Chris Barrett is a professor of applied economics and management at Cornell University and author of an American Enterprise Institute paper on U.S. food assistance programs and the book Food Aid After Fifty Years: Recasting Its Role. In light of World Food Day on Wednesday, Barrett comments on how U.S. food aid should change to feed more people with less money. Barret says:“Only 40 cents of every U.S. taxpayer food aid dollar goes to commodity costs. By contrast, Canada spends 70 cents per dollar on food because it doesn’t have the same anti-competitive restrictions, especially the shipping restrictions.

“Imagine you want to send a gift of food to a friend who has fallen on hard times.

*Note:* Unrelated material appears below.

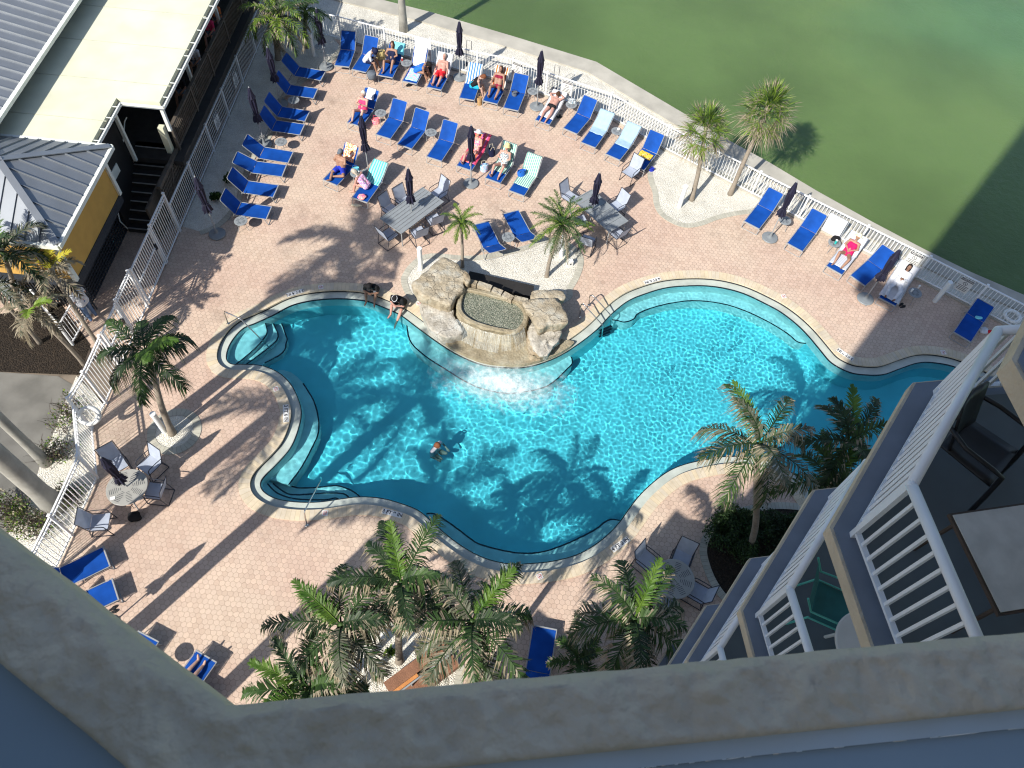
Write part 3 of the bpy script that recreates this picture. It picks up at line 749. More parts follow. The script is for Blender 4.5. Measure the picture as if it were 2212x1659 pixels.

You pick out some lovely food from your local market and then it costs you just as much to send it as it did to buy the food. Is that how you’d do it? I doubt it. You’d look to buy from a place near your friend that could deliver to them cheaply, or you’d send a gift card to a grocery or just send them a check. That logic holds for U.S. food aid too.

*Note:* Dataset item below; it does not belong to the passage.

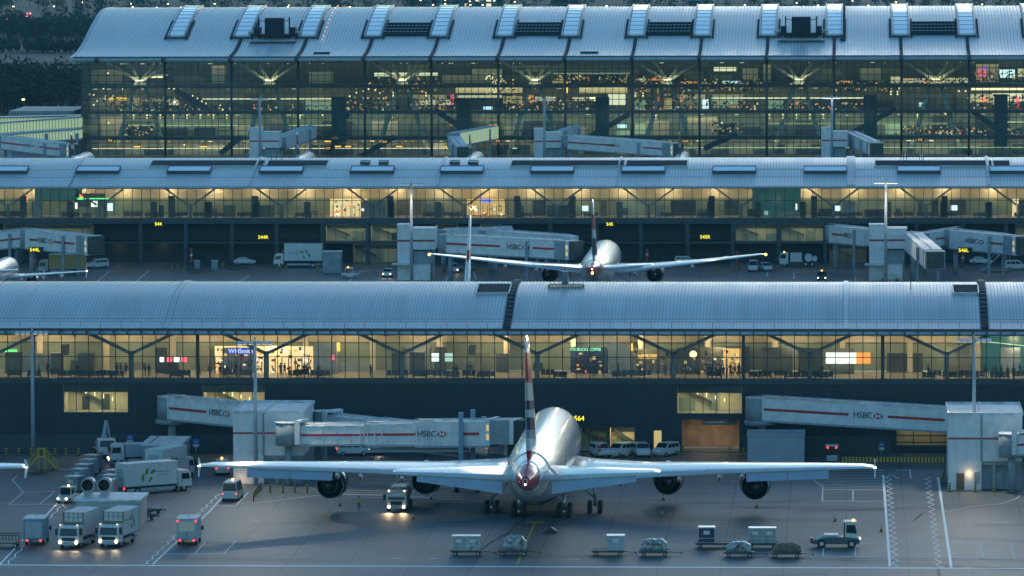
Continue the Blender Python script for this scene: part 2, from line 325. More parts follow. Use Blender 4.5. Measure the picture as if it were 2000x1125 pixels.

“Only places cut off by war or disasters like earthquakes or tsunamis that destroy transport infrastructure require deliveries. And those are still cheaper and quicker to source nearer than the U.S. in most cases.

“Donations still carry the same ‘gift of the American people’ markings on the product packaging. But it can be procured cheaper – more than 50 percent cheaper for basic grains and legumes like maize, beans and peas – delivered more than 60 percent faster and with lower risk of spoilage using more modern best practices than we had in the 1950-70s variant of U.S. food aid.”